--- BEGIN Given data ---
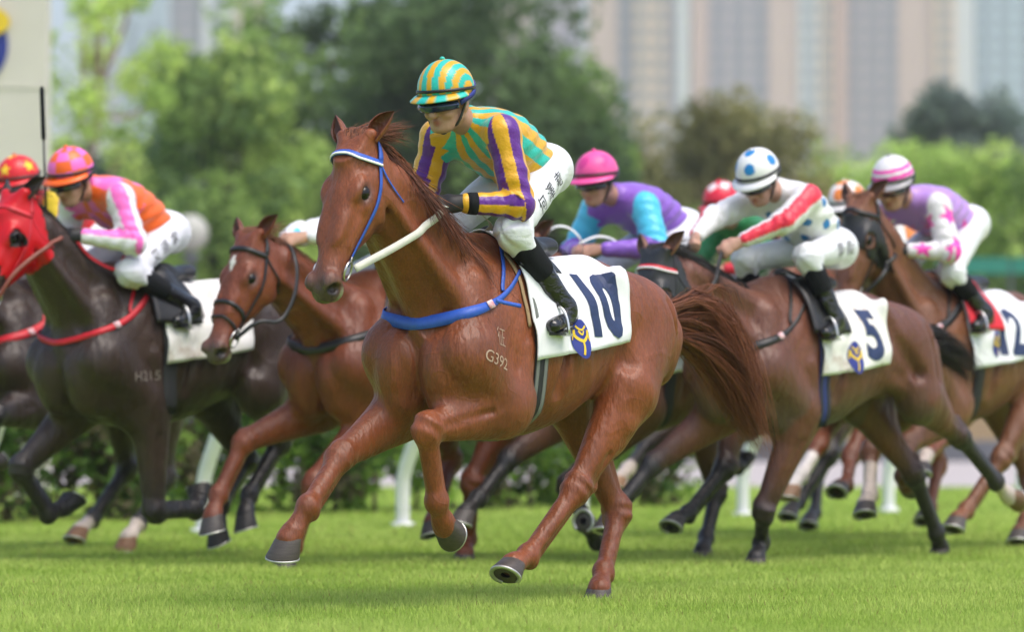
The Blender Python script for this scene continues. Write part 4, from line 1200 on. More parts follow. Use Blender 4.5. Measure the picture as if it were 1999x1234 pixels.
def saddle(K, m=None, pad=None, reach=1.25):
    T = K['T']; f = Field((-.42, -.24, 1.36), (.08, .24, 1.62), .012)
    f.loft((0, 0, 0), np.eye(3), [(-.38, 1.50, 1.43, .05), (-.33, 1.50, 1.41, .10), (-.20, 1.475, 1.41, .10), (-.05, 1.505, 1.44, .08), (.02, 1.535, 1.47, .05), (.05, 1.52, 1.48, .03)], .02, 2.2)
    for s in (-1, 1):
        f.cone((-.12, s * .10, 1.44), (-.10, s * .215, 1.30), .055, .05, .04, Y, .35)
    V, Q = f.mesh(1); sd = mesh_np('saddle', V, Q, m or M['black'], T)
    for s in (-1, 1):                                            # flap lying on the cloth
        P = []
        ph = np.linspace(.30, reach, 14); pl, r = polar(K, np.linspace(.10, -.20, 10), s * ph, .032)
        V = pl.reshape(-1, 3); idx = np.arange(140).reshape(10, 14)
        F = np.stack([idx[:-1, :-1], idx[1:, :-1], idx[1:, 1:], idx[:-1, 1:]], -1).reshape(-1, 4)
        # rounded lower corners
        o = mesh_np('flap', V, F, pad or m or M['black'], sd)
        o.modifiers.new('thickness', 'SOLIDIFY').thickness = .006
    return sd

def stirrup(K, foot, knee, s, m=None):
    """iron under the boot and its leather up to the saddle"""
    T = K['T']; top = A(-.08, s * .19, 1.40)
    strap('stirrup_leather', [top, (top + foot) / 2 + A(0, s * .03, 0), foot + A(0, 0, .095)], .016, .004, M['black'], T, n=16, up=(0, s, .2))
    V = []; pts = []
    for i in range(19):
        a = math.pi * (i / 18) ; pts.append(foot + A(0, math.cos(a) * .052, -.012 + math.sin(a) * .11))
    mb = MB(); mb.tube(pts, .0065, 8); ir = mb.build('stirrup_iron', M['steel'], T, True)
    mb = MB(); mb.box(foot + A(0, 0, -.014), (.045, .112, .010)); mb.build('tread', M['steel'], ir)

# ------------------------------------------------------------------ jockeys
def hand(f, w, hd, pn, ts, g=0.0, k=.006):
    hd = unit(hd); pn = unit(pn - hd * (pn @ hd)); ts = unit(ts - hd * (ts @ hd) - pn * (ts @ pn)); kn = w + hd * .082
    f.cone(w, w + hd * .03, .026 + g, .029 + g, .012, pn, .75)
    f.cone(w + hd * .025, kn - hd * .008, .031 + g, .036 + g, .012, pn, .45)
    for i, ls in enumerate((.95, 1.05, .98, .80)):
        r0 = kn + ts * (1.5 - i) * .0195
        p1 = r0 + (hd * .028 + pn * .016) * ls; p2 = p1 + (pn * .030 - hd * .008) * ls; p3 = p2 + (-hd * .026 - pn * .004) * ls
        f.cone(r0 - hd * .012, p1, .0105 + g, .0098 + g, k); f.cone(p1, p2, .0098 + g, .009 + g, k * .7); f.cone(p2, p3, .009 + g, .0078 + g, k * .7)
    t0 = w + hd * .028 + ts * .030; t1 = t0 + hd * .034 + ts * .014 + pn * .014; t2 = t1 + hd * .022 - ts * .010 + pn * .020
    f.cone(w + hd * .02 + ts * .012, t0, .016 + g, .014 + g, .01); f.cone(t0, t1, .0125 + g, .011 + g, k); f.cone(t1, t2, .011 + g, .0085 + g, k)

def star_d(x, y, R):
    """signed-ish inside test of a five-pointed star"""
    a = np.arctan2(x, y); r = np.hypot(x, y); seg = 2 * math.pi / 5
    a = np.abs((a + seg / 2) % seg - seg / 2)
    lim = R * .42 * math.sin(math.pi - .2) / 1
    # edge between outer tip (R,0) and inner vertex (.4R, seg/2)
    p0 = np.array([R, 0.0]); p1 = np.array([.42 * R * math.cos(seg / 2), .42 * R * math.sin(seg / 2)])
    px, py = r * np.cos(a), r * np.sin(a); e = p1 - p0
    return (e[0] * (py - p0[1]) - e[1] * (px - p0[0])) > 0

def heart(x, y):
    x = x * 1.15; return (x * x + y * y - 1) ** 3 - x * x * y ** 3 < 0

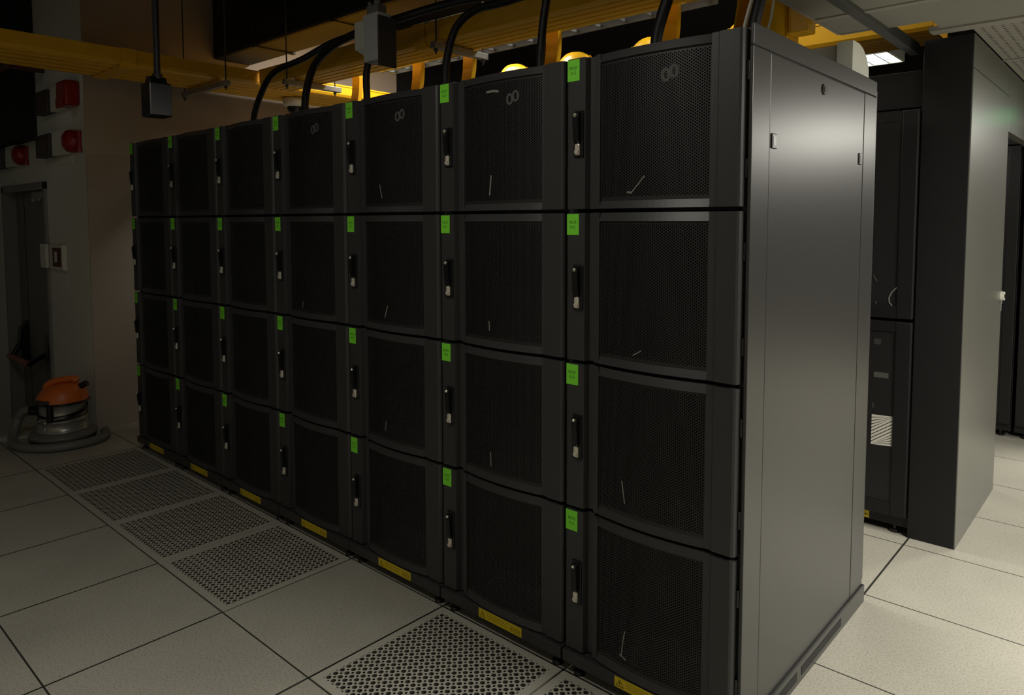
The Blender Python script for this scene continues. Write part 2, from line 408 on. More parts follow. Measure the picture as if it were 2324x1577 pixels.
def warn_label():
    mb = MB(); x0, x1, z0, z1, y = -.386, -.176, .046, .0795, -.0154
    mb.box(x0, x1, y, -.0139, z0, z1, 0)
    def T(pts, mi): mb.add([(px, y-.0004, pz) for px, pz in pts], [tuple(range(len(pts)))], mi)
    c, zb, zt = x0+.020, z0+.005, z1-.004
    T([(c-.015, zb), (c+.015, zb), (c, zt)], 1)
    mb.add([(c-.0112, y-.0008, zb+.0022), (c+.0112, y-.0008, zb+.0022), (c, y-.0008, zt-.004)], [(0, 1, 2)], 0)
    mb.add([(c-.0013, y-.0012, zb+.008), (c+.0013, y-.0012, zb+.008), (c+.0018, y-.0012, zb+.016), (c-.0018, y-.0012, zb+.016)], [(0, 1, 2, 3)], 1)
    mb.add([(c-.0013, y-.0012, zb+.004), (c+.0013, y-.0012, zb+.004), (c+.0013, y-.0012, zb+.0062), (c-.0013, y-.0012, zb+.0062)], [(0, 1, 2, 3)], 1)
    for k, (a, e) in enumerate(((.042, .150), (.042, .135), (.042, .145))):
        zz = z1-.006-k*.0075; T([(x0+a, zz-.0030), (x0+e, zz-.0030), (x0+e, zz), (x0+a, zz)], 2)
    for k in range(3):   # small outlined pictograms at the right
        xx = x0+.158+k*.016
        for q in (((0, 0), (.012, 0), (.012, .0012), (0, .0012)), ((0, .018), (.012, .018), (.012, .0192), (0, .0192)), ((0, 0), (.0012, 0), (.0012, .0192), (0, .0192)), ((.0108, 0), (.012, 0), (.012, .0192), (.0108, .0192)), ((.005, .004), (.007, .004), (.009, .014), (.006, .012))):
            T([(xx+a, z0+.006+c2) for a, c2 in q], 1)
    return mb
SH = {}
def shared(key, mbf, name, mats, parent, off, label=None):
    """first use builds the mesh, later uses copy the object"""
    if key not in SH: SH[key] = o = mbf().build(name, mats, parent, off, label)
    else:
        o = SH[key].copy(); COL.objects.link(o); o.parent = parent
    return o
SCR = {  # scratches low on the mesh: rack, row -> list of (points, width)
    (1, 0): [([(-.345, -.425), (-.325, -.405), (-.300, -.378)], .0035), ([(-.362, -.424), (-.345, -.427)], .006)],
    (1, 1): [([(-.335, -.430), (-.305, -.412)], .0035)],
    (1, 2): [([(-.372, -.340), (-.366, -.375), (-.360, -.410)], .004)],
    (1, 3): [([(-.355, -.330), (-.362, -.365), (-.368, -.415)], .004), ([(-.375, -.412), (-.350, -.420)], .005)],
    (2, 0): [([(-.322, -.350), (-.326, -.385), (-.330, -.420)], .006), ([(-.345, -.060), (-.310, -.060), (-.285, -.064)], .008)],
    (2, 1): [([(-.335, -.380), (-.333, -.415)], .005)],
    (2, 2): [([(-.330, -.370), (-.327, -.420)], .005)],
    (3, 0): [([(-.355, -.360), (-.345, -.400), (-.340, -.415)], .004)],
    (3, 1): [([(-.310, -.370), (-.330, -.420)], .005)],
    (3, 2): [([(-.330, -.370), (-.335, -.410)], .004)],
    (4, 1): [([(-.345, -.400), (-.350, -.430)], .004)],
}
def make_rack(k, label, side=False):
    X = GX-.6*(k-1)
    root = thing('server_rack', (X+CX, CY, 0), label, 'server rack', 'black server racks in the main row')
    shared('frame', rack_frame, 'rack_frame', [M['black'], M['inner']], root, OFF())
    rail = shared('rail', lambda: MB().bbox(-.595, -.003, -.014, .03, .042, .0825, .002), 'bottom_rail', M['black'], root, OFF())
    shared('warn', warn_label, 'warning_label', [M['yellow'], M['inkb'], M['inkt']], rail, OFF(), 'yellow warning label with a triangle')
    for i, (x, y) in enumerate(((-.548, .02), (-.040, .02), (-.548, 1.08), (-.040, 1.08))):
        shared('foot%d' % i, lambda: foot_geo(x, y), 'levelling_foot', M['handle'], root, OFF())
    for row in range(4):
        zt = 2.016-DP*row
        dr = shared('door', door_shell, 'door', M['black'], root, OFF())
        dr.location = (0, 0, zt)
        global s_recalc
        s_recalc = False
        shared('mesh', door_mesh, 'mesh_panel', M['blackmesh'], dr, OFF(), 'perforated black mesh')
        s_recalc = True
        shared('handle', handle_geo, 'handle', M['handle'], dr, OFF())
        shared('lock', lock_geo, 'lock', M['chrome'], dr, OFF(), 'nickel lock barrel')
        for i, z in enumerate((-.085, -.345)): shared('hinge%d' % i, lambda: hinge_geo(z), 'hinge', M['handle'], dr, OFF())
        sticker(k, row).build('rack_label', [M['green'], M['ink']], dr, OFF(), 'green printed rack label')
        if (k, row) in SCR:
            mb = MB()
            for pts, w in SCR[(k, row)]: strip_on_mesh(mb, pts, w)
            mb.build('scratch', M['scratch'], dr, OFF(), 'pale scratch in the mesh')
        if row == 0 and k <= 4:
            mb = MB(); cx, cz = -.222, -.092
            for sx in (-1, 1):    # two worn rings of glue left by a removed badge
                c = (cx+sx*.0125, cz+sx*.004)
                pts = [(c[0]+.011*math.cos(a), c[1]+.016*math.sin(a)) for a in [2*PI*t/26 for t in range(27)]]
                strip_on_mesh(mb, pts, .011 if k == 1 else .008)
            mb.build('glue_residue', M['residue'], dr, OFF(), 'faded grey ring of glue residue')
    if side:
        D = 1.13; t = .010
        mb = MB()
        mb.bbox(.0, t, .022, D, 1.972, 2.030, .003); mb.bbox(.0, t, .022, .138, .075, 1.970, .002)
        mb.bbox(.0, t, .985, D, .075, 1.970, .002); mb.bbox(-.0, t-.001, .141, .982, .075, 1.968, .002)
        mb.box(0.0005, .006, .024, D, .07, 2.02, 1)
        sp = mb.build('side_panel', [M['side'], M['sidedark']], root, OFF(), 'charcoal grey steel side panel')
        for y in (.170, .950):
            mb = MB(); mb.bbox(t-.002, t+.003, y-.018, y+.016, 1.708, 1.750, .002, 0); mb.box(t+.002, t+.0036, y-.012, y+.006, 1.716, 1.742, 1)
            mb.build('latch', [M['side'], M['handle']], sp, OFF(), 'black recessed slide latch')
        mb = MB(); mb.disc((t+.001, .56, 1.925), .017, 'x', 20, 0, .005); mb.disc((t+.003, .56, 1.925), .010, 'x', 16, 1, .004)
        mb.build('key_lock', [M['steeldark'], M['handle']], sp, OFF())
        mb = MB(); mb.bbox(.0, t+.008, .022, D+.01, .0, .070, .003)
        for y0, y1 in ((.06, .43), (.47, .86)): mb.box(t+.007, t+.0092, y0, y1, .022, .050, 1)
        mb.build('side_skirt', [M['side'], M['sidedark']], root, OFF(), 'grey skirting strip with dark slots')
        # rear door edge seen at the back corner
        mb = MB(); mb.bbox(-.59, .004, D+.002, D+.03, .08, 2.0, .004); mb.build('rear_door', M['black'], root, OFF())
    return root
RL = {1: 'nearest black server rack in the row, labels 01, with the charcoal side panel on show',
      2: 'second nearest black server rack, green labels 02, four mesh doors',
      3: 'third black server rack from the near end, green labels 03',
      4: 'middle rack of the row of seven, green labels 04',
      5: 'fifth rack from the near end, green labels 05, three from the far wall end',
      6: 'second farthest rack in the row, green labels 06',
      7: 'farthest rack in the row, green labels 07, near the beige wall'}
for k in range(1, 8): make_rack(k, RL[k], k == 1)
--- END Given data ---
:: Requirement ::
From the opening line of the entries above to the line containing "mb = MB(); mb.box(foot", please transcribe each line exactly, skipping every picture.

:: Exercise response ::
The Blender Python script for this scene continues. Write part 4, from line 1200 on. More parts follow. Use Blender 4.5. Measure the picture as if it were 1999x1234 pixels.
def saddle(K, m=None, pad=None, reach=1.25):
    T = K['T']; f = Field((-.42, -.24, 1.36), (.08, .24, 1.62), .012)
    f.loft((0, 0, 0), np.eye(3), [(-.38, 1.50, 1.43, .05), (-.33, 1.50, 1.41, .10), (-.20, 1.475, 1.41, .10), (-.05, 1.505, 1.44, .08), (.02, 1.535, 1.47, .05), (.05, 1.52, 1.48, .03)], .02, 2.2)
    for s in (-1, 1):
        f.cone((-.12, s * .10, 1.44), (-.10, s * .215, 1.30), .055, .05, .04, Y, .35)
    V, Q = f.mesh(1); sd = mesh_np('saddle', V, Q, m or M['black'], T)
    for s in (-1, 1):                                            # flap lying on the cloth
        P = []
        ph = np.linspace(.30, reach, 14); pl, r = polar(K, np.linspace(.10, -.20, 10), s * ph, .032)
        V = pl.reshape(-1, 3); idx = np.arange(140).reshape(10, 14)
        F = np.stack([idx[:-1, :-1], idx[1:, :-1], idx[1:, 1:], idx[:-1, 1:]], -1).reshape(-1, 4)
        # rounded lower corners
        o = mesh_np('flap', V, F, pad or m or M['black'], sd)
        o.modifiers.new('thickness', 'SOLIDIFY').thickness = .006
    return sd

def stirrup(K, foot, knee, s, m=None):
    """iron under the boot and its leather up to the saddle"""
    T = K['T']; top = A(-.08, s * .19, 1.40)
    strap('stirrup_leather', [top, (top + foot) / 2 + A(0, s * .03, 0), foot + A(0, 0, .095)], .016, .004, M['black'], T, n=16, up=(0, s, .2))
    V = []; pts = []
    for i in range(19):
        a = math.pi * (i / 18) ; pts.append(foot + A(0, math.cos(a) * .052, -.012 + math.sin(a) * .11))
    mb = MB(); mb.tube(pts, .0065, 8); ir = mb.build('stirrup_iron', M['steel'], T, True)
    mb = MB(); mb.box(foot + A(0, 0, -.014), (.045, .112, .010)); mb.build('tread', M['steel'], ir)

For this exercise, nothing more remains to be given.